CANBERRA - Australia's top Muslim cleric, suspended from preaching after describing women who do not dress modestly as "uncovered meat", has rejected calls to resign, saying he would not go until the White House was cleaned out.
Sheikh Taj El-Din Hamid Hilaly, the mufti of Australia's biggest mosque in Sydney, angered community and political leaders and divided Australia's 280,000 Muslims over the comments, made in a Ramadan sermon a month ago but only reported this week.
Hilaly attended prayers at the Lakemba Mosque on Friday but did not give the sermon. Surrounded by dozens of supporters as he left the mosque, Hilaly said he would not resign.
"After we clean the world of the White House first," he said when asked directly by reporters when he would stand down.
The Australian Lebanese Muslim Association, which owns Hilaly's Lakemba Mosque, has suspended him from preaching for three months, but other Muslim leaders and politicians have demanded he be sacked.
Prime Minister John Howard said on Friday stronger action needed to be taken against Hilaly, who once described Howard, President Bush and British Prime Minister Tony Blair as the axis of evil.
"I believe that unless this matter is satisfactorily resolved by the Islamic community, there is a real worry that some lasting damage will be done," Howard told Australian radio.
"We do not want the Islamic community isolated. We do not want the Islamic community to be an object of criticism and derision."
Howard said Hilaly, who courted controversy two years ago by glorifying martyrdom and calling the September 11 attacks the work of God, was now an Australian citizen and could not be deported.
Hilaly has apologized for his comments, which he said had been misinterpreted and taken out of context. In a Ramadan sermon last month, Hilaly said sexual assaults might not happen if women wore a hijab and stayed at home.
"If you take out uncovered meat and place it outside on the street, or in the garden or in the park, or in the backyard without a cover, and the cats come and eat it ... whose fault is it, the cats or the uncovered meat? The uncovered meat is the problem," Hilaly said, according to a newspaper translation.
His sermon has again strained relations between the conservative government and sections of Australia's Muslim community, which makes up 1.5 per cent of the 20 million population.

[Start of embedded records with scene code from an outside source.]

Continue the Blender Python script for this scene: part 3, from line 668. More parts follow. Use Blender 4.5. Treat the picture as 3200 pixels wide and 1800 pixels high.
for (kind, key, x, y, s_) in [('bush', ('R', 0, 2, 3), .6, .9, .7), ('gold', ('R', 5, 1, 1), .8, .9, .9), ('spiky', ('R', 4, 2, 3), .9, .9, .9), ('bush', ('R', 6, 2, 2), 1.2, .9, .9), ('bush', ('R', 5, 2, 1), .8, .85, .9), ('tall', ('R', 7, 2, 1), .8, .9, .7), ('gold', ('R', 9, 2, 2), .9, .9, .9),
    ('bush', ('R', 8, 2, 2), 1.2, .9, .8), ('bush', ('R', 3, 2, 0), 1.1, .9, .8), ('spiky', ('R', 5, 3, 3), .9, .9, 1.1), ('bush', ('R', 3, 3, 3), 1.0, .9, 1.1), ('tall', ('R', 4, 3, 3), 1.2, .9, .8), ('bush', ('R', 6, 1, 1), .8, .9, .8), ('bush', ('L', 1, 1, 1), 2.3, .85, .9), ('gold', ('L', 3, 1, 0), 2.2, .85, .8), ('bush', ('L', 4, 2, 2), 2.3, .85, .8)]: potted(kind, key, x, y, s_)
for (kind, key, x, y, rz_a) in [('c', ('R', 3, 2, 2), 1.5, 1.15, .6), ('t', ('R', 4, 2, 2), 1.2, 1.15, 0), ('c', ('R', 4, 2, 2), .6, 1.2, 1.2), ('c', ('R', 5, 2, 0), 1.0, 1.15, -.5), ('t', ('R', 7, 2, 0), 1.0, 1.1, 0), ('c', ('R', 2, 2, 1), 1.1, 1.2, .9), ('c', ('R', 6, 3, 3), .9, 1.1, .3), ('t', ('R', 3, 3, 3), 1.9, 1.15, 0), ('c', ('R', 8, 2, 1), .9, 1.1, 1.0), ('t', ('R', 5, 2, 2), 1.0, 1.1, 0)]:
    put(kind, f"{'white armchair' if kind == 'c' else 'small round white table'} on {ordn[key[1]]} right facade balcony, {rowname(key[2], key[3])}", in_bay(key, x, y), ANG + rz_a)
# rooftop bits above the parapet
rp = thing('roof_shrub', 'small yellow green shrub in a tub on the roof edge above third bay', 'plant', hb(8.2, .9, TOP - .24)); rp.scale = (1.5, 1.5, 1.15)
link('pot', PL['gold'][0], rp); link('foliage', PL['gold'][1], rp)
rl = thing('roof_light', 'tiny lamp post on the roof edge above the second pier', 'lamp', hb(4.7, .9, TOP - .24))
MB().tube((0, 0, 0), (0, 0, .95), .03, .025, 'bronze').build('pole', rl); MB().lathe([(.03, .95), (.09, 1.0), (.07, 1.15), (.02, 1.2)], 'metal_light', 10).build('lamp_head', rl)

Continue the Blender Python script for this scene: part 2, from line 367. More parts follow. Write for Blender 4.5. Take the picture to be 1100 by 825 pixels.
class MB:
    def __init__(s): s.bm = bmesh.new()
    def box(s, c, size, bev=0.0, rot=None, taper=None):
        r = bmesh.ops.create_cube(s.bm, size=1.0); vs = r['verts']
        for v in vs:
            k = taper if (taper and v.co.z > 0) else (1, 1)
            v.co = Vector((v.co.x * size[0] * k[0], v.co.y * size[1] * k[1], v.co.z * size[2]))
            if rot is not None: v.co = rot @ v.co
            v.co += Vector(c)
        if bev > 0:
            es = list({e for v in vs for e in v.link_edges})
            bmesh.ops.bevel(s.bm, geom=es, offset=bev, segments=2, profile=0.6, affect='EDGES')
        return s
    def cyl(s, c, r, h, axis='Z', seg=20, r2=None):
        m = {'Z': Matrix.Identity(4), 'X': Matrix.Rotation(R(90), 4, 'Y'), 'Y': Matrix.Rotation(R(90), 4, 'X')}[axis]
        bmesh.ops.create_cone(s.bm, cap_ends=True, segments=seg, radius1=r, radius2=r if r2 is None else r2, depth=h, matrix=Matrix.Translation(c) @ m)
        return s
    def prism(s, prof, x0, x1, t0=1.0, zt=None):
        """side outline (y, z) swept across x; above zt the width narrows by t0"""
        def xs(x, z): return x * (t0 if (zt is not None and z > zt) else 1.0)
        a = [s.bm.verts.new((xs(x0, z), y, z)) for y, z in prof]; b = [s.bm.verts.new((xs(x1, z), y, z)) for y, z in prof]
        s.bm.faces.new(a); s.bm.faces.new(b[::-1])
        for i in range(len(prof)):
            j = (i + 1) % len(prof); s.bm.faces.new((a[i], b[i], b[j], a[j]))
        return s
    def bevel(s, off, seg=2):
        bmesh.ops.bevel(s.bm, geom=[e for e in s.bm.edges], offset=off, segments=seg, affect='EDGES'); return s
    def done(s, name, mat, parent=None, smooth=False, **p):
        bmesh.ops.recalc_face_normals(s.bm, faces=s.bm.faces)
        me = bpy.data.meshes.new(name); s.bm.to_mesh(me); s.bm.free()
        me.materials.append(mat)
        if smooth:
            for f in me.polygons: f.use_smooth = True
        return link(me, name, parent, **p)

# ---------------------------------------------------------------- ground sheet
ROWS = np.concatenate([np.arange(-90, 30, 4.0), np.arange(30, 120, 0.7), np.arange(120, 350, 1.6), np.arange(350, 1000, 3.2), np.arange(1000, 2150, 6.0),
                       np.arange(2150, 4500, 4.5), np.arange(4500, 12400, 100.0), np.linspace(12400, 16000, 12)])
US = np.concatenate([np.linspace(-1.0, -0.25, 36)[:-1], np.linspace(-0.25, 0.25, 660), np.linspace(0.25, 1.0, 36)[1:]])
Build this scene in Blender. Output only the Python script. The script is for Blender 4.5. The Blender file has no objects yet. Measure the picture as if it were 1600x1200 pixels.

Tom Zreika, president of the Australian Lebanese Muslim Association, said the suspension was designed to give Hilaly time to consider his future and the impact of his comments, and to recover from an illness.
"We felt the three months away would give him time to mull over what's been said," Zreika told Australian television.
But Muslim leaders in the southern state of Victoria issued an open letter condemning Hilaly's comments and called for him to be sacked. Australia's United Muslim Women Association also condemned his comments.